10. The training sled of claim 9, wherein the amount of resistance can be adjusted to at least 500 pounds.

11. The training sled of claim 1, wherein the brake adjust is a turnable handle.

12. The training sled of claim 11, wherein the brake adjust comprises indicator marks for indicating the amount of resistance.

13. A method of using a training sled having at least one wheel and a brake arranged on an axle, the brake configured to resist rotation of the axle, the method comprising:

setting a resistance of the sled by adjusting a brake adjust coupled to the brake; and

pushing or pulling the training sled to overcome the resistance.

14. The method of claim 13, wherein the brake is a disc brake.

15. The method of claim 14, wherein the brake is a hydraulic brake or a cable-actuated brake.

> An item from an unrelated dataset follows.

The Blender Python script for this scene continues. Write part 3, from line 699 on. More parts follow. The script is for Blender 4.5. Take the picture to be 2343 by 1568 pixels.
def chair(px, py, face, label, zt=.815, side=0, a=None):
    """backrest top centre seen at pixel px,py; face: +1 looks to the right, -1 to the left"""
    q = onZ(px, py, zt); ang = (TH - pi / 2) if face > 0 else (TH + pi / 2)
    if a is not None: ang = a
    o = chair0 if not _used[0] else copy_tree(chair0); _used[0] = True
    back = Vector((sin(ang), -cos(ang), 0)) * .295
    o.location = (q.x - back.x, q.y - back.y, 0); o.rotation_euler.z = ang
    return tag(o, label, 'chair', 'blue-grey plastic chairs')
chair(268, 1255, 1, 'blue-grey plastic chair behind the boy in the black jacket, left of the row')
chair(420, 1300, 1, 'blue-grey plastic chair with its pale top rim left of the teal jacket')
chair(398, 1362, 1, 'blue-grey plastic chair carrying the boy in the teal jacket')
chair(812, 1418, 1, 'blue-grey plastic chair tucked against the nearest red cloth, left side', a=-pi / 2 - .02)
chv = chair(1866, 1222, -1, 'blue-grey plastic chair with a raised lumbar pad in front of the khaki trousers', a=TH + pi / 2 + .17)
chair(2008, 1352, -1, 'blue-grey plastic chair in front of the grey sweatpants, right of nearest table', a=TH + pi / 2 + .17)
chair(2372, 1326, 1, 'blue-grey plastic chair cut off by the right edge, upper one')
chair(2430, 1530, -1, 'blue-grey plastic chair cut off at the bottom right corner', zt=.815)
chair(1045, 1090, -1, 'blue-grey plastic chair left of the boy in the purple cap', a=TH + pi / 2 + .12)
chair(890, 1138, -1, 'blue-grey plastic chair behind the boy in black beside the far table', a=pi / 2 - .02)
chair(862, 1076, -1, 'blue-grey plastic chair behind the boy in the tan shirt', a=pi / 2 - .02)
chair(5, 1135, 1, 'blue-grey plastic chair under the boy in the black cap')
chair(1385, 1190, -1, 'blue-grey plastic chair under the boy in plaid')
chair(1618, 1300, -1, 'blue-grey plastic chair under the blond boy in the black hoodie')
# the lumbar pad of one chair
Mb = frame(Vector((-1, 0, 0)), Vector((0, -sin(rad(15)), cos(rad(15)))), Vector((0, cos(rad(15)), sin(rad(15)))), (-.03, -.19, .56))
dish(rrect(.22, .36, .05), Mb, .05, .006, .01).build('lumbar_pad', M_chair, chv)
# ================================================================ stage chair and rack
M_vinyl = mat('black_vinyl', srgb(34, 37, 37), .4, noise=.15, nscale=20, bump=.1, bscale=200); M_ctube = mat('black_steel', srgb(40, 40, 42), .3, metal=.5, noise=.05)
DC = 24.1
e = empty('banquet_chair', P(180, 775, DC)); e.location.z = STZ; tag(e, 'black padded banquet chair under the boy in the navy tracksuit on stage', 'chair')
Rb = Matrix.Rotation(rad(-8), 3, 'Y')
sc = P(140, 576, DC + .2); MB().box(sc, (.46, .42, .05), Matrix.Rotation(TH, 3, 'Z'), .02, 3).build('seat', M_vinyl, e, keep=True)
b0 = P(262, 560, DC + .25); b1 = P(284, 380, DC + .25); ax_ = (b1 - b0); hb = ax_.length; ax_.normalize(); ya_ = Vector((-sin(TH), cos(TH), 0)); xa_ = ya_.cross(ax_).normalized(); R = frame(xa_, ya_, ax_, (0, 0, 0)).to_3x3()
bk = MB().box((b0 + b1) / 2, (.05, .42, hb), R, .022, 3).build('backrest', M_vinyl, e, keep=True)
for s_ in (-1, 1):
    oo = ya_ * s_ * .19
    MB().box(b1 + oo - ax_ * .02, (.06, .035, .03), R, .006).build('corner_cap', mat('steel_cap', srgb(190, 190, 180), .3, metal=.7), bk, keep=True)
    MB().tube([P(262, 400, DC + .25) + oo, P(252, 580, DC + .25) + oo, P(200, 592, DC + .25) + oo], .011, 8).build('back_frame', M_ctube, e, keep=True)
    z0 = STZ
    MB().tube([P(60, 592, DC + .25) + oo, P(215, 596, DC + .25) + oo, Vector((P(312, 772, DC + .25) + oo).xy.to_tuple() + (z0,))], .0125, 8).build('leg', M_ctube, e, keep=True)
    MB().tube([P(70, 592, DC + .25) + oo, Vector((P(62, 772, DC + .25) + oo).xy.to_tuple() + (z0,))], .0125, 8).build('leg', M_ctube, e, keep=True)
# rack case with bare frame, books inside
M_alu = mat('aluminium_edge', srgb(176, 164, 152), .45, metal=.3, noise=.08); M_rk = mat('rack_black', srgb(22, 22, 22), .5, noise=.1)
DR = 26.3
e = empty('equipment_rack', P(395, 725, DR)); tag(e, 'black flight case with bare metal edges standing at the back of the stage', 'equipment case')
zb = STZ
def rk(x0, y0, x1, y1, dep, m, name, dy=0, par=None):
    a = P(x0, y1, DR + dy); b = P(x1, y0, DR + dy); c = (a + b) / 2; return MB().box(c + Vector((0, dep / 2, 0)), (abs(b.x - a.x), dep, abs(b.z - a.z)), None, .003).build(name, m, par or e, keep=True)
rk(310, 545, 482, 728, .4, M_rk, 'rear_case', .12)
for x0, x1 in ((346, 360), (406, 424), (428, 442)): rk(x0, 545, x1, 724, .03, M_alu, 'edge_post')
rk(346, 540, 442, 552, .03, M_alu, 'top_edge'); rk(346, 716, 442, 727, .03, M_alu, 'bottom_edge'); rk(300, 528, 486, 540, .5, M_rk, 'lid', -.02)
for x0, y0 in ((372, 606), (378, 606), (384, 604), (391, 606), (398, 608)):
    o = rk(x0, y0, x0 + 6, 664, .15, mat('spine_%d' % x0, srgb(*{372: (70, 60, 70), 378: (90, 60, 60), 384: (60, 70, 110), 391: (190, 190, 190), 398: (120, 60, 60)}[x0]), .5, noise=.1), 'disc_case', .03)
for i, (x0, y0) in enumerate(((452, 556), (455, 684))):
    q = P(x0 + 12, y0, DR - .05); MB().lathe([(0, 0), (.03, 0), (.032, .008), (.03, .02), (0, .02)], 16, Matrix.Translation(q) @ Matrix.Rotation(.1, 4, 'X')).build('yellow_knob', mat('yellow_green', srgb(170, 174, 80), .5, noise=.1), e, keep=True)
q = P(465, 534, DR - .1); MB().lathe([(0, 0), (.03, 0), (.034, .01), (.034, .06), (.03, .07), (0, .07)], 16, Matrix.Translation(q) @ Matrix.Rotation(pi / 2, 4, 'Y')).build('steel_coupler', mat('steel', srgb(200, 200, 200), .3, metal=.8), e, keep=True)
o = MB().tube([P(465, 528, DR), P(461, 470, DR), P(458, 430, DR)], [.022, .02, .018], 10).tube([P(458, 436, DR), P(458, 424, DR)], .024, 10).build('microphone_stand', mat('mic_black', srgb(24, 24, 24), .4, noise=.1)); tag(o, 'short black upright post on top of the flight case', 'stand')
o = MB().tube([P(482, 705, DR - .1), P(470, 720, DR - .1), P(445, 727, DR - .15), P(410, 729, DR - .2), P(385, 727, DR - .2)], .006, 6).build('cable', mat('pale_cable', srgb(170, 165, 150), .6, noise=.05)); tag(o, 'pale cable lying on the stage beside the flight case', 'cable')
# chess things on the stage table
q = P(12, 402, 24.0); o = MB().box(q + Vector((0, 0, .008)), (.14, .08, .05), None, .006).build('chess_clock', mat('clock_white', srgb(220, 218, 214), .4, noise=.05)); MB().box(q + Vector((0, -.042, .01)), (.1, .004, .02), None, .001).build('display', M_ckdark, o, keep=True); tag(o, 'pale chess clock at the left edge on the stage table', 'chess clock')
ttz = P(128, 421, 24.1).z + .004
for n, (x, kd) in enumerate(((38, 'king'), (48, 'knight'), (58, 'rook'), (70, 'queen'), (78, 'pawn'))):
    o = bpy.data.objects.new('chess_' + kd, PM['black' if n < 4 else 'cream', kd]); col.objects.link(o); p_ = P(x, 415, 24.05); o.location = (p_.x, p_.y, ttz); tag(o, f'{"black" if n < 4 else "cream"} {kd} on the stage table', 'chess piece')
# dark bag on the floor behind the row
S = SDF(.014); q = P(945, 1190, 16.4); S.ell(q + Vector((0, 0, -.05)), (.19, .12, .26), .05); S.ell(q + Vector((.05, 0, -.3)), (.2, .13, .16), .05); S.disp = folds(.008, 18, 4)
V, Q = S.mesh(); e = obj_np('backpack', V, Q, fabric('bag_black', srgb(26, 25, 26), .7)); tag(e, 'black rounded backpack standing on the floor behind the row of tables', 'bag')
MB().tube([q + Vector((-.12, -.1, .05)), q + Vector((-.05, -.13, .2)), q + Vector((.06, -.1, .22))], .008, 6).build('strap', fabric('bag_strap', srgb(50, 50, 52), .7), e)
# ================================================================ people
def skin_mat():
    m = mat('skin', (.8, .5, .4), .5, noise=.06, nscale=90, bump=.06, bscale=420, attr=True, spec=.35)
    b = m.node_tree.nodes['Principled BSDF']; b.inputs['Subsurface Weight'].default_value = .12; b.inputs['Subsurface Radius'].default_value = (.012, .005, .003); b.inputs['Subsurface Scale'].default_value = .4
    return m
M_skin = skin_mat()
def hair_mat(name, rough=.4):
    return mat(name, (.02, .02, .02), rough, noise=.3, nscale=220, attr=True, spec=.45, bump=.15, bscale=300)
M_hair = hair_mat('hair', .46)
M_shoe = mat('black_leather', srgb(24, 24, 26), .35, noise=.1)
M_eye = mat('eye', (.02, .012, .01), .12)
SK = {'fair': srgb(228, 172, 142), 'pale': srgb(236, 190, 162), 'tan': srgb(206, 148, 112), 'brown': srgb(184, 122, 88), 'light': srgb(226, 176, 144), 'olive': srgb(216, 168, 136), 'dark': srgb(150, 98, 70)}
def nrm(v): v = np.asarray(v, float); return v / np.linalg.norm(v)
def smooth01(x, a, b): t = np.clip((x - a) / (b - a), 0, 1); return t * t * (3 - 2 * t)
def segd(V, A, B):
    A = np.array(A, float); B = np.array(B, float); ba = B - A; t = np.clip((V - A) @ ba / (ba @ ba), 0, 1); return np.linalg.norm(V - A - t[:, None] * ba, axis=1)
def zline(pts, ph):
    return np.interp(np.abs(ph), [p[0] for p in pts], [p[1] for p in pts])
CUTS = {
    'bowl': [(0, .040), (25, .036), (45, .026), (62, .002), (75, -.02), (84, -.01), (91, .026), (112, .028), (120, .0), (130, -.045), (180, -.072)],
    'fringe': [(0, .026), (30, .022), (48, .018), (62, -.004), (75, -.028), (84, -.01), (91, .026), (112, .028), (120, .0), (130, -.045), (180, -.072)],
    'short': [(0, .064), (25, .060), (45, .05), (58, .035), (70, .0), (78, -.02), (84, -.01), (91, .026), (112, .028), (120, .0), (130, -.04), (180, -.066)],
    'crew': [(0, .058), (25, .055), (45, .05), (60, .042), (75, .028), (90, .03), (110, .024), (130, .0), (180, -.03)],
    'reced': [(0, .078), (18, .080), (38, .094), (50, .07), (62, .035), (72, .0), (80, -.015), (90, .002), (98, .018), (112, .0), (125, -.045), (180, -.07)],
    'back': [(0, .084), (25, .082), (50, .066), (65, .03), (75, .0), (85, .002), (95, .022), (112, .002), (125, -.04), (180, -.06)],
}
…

16. The method of claim 13, wherein the training sled further comprises an extension portion supporting a handle bar, the method further comprising arranging the handle bar against a user's body.

17. A training sled, comprising:

at least one wheel arranged on an axle;

first means for provide resistance against rotation of the axle;

a frame supporting the at least one wheel and the first means, the frame comprising an extension portion and a handle bar for driving the sled against the resistance; and

second means for setting an amount of resistance provided by the first means.

18. The method of claim 17, wherein the first means is a disc brake.

19. The method of claim 18, wherein the brake comprises a pair of calipers providing friction resistance.

20. The method of claim 18 wherein the brake comprises a pair of calipers providing magnetic resistance.